The design and synthesis of nanostructured ZnO with high chemical sensing properties, especially towards ppb or sub-ppm level VOC gases is still highly desired and challengeable. Herein, the hierarchical hollow ZnO nanocages were synthesized by a facile strategy through the simple and direct pyrolysis of Zn-based metal-organic framework. The as-synthesized hollow ZnO products present the typical hierarchical structures with hollow interiors enveloped by interpenetrated ZnO nanoparticles as porous shell, providing structurally combined meso-/macro-porous channels for facilitating the diffusion and surface reaction of gas molecules.

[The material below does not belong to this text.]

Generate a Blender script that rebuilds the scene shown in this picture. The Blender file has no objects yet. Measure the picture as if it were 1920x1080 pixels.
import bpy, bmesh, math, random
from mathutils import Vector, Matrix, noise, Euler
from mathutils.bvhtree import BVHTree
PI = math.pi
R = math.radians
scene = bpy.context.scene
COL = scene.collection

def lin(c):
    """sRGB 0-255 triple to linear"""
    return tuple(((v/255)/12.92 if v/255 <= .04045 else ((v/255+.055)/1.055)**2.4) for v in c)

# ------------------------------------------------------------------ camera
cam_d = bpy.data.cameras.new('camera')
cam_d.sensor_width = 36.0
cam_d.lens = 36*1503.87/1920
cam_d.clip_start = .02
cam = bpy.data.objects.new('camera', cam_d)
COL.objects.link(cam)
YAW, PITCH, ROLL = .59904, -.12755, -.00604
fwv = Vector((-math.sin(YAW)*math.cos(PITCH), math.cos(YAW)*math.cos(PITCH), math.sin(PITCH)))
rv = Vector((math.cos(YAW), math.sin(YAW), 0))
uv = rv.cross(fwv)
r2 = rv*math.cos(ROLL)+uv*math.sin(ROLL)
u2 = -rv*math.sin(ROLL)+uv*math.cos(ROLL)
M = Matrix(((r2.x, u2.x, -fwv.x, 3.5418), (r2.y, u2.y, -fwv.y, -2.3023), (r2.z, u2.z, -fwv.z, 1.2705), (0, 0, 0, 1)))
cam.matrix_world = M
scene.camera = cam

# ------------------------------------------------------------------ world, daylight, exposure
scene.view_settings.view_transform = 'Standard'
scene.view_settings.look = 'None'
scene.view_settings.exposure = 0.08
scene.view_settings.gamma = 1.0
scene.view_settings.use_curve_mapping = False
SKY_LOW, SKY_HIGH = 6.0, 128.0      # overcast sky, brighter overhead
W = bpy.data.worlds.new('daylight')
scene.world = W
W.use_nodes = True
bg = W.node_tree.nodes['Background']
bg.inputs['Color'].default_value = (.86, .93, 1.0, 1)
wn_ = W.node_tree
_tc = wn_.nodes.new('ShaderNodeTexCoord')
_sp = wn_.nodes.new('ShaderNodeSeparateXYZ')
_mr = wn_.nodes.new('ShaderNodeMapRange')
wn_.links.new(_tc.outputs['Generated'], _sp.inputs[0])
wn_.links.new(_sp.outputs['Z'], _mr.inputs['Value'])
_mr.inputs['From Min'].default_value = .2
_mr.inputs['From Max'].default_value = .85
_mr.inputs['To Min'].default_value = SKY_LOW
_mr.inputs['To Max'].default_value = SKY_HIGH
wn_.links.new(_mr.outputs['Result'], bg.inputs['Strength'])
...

The gas-sensing experiments demonstrate that, in contrast with singular ZnO nanoparticles, the ZnO nanocages show significantly enhanced chemical sensing sensitivity and selectivity towards low-concentration volatile organic compounds, typically, acetone and benzene. Furthermore, the ZnO hollow nanocages perform sub-ppm level sensitivity with 2.3ppm−1 towards 0.1ppm benzene, and ppb level sensitivity with 15.3ppm−1 towards 50ppb acetone, respectively. The enhanced sensing performance of the MOF-derived ZnO nanocages is ascribed to the unique hierarchical structure with high specific surface area and abundant exposed active sites with surface-adsorbed oxygen.